The Canticle of Freedom is in Copland's populist vein written for relatively unsophisticated forces. While nowhere near as gauche as Harris's Folksong Symphony it has some of the garments of that work and of Hanson's Song of Democracy. The words are printed in full in the booklet. The bass drum 'crump' is solid and full of disruptive presence.

The Outdoor Overture is taken at a deliberate pace hotting up soon and cooling for that 'prairie' trumpet cantillation - such a long tune - a tune 'with legs'. The violin theme, at 4.38, is also notable. This celebration of youth in ebullient vigour can be counted in company with the Moeran Overture to a Masque and Sinfonietta. Schwarz gives a broad account not without 'whipcrack' attention.

Now a change of composer and a shift to Roy Harris, condemned in the 'fifties for his dedication of the Fifth Symphony to the people of the USSR.

American Creed is in two Whitman-esque slabs of music - Free to Dream; Free to Build - running just over and just under seven minutes. Dream has those Harris 'fingerprints': long string themes danced around with woodwind solos which here become more Apollonian than we might expect from knowing the symphonies. The sense is one of ascension, of liberation, of wings extended and of soaring into a benevolent unknown region. The Third Symphony's sentient and oratorical horn barks grip and grasp nobility. Freedom to Build ends in tolling and regally crunching horns. Overall, despite some impressive moments, this is not a work that convinces in its entirety.
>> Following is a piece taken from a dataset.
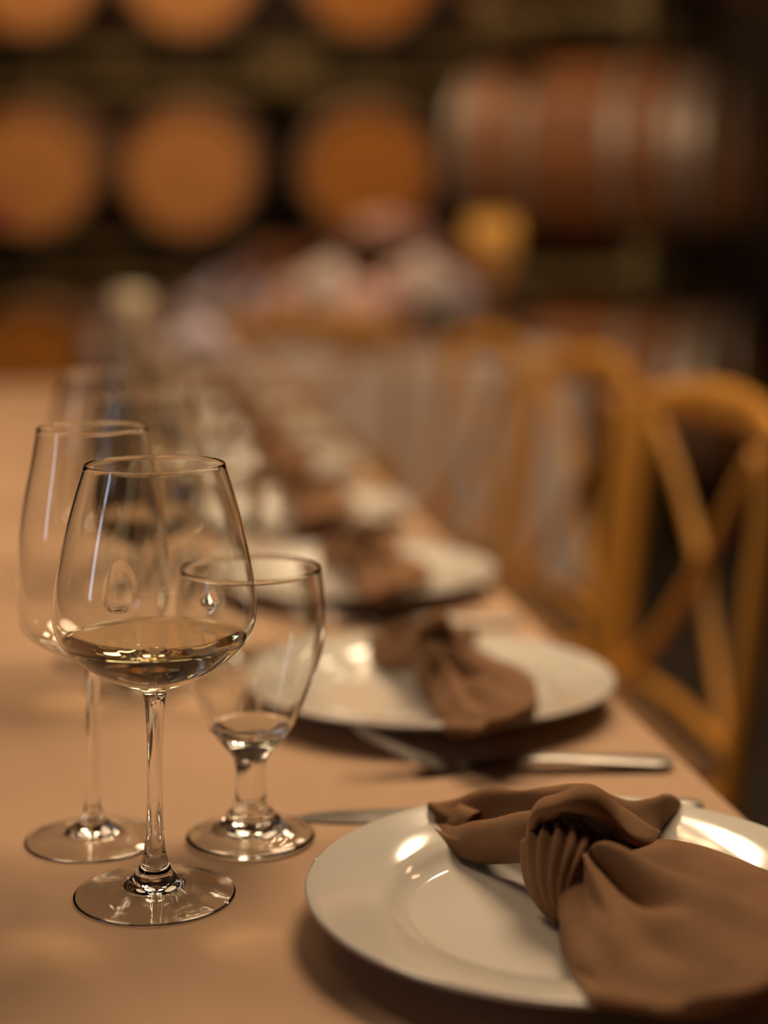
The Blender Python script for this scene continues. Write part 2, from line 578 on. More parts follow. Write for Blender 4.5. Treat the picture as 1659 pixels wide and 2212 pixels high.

The Overture takes as its ubiquitous theme a song that the composer's father sang as he and his young son went to the fields in the morning and returned exhausted at the end of the day. It is given a cracker of a performance by Schwarz and his Seattle orchestra. Group this with the Outdoor Overture and the more populist Lambert, Bax and Moeran works of the 1940s.

Definitely a disc worth seeking out. While some of the oddments at the periphery of the now aborted Seattle/Delos series are inconsequential (e.g. the Grofe/Copland pops disc) this is a different matter altogether.